Transformation is impossible.

Output:

-1

Complexity Analysis

Measure Complexity Explanation
Time O(log(max(n, k))) We process each bit at most once
Space O(1) Only a few integer variables are used

The number of bits in an integer grows logarithmically with its value. Since each bit is checked a constant number of times, the runtime is proportional to the bit length of the input numbers. The algorithm uses no auxiliary data structures, so the space complexity is constant.

Test Cases

sol = Solution()

# Provided examples
assert sol.minChanges(13, 4) == 2      # remove two bits
assert sol.minChanges(21, 21) == 0     # already equal
assert sol.minChanges(14, 13) == -1    # impossible transformation

# Simple removals
assert sol.minChanges(7, 3) == 1       # 111 -> 011
assert sol.minChanges(15, 0) == 4      # remove all bits

# Impossible cases
assert sol.minChanges(2, 3) == -1      # cannot create new bit
assert sol.minChanges(8, 1) == -1      # missing required bit

# Single-bit numbers
assert sol.minChanges(1, 1) == 0       # same number
assert sol.minChanges(1, 0) == 1       # remove only bit

# Larger values
assert sol.minChanges(1023, 511) == 1  # remove highest bit
assert sol.minChanges(1023, 0) == 10   # remove all ten bits

# Sparse bits
assert sol.minChanges(42, 40) == 1     # 101010 -> 101000

# Multiple removals
assert sol.minChanges(31, 16) == 4     # remove four bits

Test Case Summary

Test Why
13, 4 Standard valid transformation
21, 21 No changes needed
14, 13 Impossible due to missing bit
7, 3 Single bit removal
15, 0 Remove every set bit
2, 3 Cannot create new bits
8, 1 Missing required lower bit
1, 1 Smallest equal values
1, 0 Smallest removable case
1023, 511 Remove only highest bit
1023, 0 Stress all-bit removal
42, 40 Sparse binary representation
31, 16 Multiple removals required

Edge Cases

One important edge case occurs when n and k are already equal. In this situation, no operations are necessary, so the answer should be 0. A buggy implementation might incorrectly count bits or attempt unnecessary transformations. The XOR operation naturally handles this because n ^ k becomes zero, and the set bit count is zero.
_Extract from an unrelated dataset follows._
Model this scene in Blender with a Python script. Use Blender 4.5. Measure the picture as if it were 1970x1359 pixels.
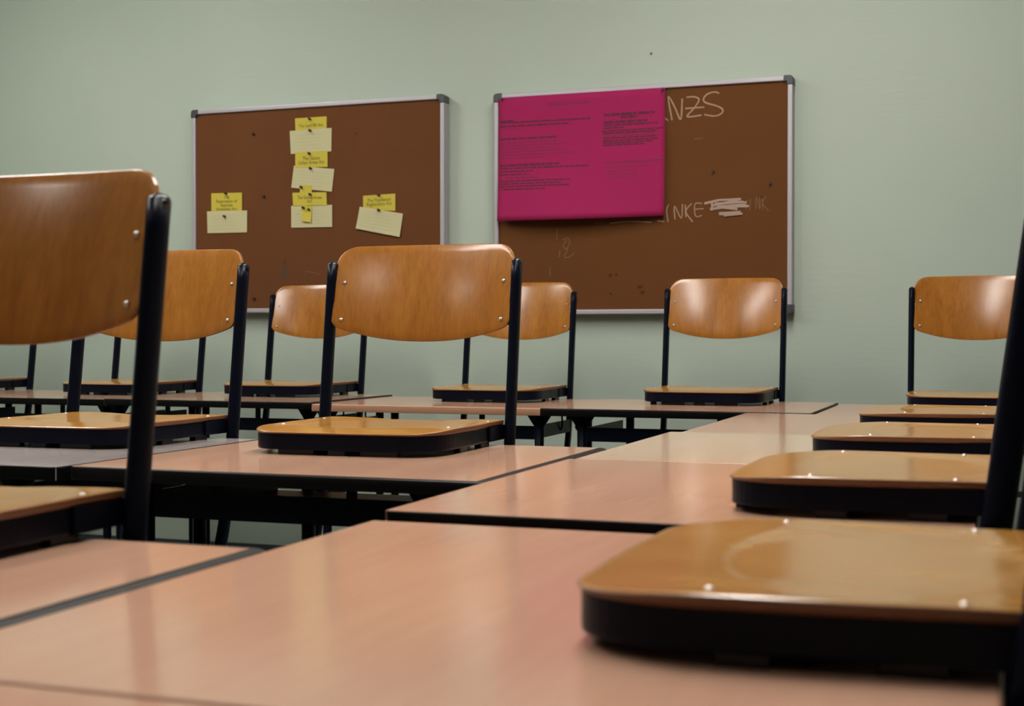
import bpy, bmesh, math, random
from mathutils import Vector, Matrix

for o in list(bpy.data.objects):
    bpy.data.objects.remove(o, do_unlink=True)
random.seed(7)
SC = bpy.context.scene
COL = SC.collection
R = math.radians

# ------------------------------------------------------------------ camera
cam = bpy.data.cameras.new('camera')
cam.sensor_width = 36.0
cam.lens = 2640.0 / 1970.0 * 36.0
cam.clip_start = 0.02
cam.dof.use_dof = True
cam.dof.focus_distance = 3.3
cam.dof.aperture_fstop = 7.0
camo = bpy.data.objects.new('camera', cam)
camo.location = (0, 0, 0.9775)
camo.rotation_euler = (R(90 - 0.662), 0, R(19.694))
COL.objects.link(camo)
SC.camera = camo

# ------------------------------------------------------------------ world, exposure
w = bpy.data.worlds.new('world')
SC.world = w
w.use_nodes = True
w.node_tree.nodes['Background'].inputs[0].default_value = (0.55, 0.6, 0.62, 1)
w.node_tree.nodes['Background'].inputs[1].default_value = 0.4
SC.view_settings.view_transform = 'Standard'
SC.view_settings.look = 'None'
SC.view_settings.gamma = 1.0
SC.view_settings.use_curve_mapping = False
SC.view_settings.exposure = 0.0

LAMP_POWER = 48.0
LAMP_COLOR = (1.0, 0.955, 0.90)
LAMPS = [(-3.6, 3.45, 0.72), (-2.6, 1.75, 0.78), (-3.3, -0.3, 0.12), (-0.65, 3.45, 0.72), (-0.6, 1.75, 0.78), (-1.5, -0.3, 0.12)]

TZ = 0.76                   # height of the table tops
WY = 5.23                   # face of the back wall
BY = 5.185                  # face of the pinboards
CEIL = 3.05

# ------------------------------------------------------------------ materials
def new_mat(name):
    m = bpy.data.materials.new(name); m.use_nodes = True
    nt = m.node_tree
    return m, nt, nt.nodes['Principled BSDF']

def lk(nt, a, b): nt.links.new(a, b)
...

Another critical edge case happens when k contains a 1 bit that does not exist in n. Since the operation only allows turning 1 into 0, it is impossible to create missing bits. For example, n = 8 and k = 1 fails because the least significant bit is absent in n. The feasibility check using (n & k) != k correctly detects this scenario immediately.

A third important edge case involves removing every set bit from n. For example, transforming 15 into 0 requires removing all four set bits. Some implementations incorrectly stop early or mishandle zero values after repeated shifts. The XOR-based counting method correctly handles this because every original set bit becomes part of the difference count.

A subtle edge case involves numbers with different binary lengths. For example, n = 1023 and k = 511. Here, only the highest bit differs, even though the numbers appear significantly different in decimal form. Bitwise operations naturally align binary positions correctly, ensuring the algorithm counts only truly differing bits.